Argentina // The Litoral and the Gran Chaco

Paraná

Lying 30km southeast of Santa Fe, and linked to it by the Túnel Subfluvial Uranga-Sylvestre Begnis, better known as “Hernandarias”, PARANÁ is far more appealing than its cross-river neighbour. Favoured by a gentle hilly terrain and a handsome, pedestrian-friendly riverfront area, the city is a pleasant place to chill out for a day or two. In addition to some fine sandy beaches, it has a particularly attractive park, the Parque Urquiza, whose shady walkways and thick vegetation provide welcome respite in the summer. Paraná’s most famous landmark is its imposing, heavily Neoclassical cathedral, which dominates the city’s main square. On another fine square, the Plaza Alvear, the Museo Histórico Martiniano Leguizamón has a well-presented section on the history of the region and a more than usually interesting collection of criollo silverwork. Sadly, the city’s best museum, which showcased a comprehensive collection of mate paraphernalia, has closed down, though the collection remains in the city and may re-emerge at some point, so it’s worth checking with the tourist office for an update.
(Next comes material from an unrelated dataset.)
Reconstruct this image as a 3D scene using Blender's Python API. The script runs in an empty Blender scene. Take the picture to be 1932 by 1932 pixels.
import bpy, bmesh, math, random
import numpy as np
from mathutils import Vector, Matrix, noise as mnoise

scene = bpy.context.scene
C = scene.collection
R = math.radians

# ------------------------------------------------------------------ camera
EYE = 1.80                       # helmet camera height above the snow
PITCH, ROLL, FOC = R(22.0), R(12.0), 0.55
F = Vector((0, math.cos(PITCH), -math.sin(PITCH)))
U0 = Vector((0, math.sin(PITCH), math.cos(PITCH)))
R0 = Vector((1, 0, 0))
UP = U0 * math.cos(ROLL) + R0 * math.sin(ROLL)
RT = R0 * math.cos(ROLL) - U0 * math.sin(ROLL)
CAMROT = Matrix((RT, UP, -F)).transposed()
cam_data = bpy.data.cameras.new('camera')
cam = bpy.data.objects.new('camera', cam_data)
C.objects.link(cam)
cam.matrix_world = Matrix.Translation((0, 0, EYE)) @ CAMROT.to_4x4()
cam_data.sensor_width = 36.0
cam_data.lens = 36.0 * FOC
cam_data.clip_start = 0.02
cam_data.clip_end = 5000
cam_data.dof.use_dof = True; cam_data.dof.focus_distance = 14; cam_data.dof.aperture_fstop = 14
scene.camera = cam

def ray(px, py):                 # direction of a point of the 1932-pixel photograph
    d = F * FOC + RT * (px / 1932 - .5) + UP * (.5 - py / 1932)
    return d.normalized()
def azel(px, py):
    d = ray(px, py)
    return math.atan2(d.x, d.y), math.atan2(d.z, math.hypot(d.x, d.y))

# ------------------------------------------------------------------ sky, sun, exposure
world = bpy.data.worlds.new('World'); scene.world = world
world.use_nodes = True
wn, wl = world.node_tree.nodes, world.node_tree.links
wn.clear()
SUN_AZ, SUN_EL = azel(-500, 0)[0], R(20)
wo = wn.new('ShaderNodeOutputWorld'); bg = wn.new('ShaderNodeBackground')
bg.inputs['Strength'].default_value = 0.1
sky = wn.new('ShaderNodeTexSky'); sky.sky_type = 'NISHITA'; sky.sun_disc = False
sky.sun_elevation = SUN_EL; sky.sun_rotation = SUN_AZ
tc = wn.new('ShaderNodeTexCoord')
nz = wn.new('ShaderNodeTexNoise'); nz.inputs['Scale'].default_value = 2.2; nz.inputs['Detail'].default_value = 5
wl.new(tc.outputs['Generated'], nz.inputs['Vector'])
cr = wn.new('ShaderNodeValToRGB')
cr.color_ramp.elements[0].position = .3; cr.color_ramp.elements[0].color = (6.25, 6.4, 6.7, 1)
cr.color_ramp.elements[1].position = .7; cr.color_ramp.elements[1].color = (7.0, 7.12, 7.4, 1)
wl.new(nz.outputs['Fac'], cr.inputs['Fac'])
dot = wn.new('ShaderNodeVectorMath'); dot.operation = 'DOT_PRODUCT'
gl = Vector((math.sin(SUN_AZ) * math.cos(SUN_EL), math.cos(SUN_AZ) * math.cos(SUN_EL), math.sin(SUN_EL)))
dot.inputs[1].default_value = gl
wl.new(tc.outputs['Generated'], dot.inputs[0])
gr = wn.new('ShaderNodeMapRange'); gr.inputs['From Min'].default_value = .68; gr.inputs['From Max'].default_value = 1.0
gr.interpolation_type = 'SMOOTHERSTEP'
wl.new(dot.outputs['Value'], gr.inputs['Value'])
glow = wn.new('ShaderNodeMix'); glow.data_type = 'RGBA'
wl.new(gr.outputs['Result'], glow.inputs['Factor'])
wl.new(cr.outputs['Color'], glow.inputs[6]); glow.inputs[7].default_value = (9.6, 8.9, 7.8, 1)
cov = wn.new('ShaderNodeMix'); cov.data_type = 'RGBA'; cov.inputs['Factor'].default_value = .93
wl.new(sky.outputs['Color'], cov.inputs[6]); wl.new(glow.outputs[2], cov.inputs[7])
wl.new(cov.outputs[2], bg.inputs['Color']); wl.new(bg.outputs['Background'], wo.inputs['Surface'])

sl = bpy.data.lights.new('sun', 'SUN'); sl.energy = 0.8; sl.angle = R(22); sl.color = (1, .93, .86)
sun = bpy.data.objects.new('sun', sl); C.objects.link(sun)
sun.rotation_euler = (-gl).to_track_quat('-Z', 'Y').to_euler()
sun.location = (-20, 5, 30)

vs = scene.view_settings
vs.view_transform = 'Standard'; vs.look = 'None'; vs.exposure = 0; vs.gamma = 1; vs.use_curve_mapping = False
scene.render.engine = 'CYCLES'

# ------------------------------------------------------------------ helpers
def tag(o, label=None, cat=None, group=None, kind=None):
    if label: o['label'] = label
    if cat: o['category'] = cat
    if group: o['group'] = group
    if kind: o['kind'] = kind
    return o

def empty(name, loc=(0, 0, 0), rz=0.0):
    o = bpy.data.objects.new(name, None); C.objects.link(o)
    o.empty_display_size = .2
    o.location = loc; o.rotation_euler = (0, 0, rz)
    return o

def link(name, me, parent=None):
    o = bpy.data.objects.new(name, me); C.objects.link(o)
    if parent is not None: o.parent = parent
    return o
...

Like Rosario, Paraná lacks a true foundation date: the area was simply settled by inhabitants from Santa Fe, who regarded the higher ground of the eastern banks of the Paraná as providing better protection from Indian attack. The city was declared provincial capital in 1822 and leapt to prominence as capital of General Urquiza’s short-lived Confederación Argentina between 1854 and 1861, when the city’s major public buildings were constructed. Like most of Argentina, Paraná had its most significant period of growth in the late nineteenth century when the city received thousands of European immigrants. Today, Paraná’s population of around 250,000 makes it the largest city in Entre Ríos Province.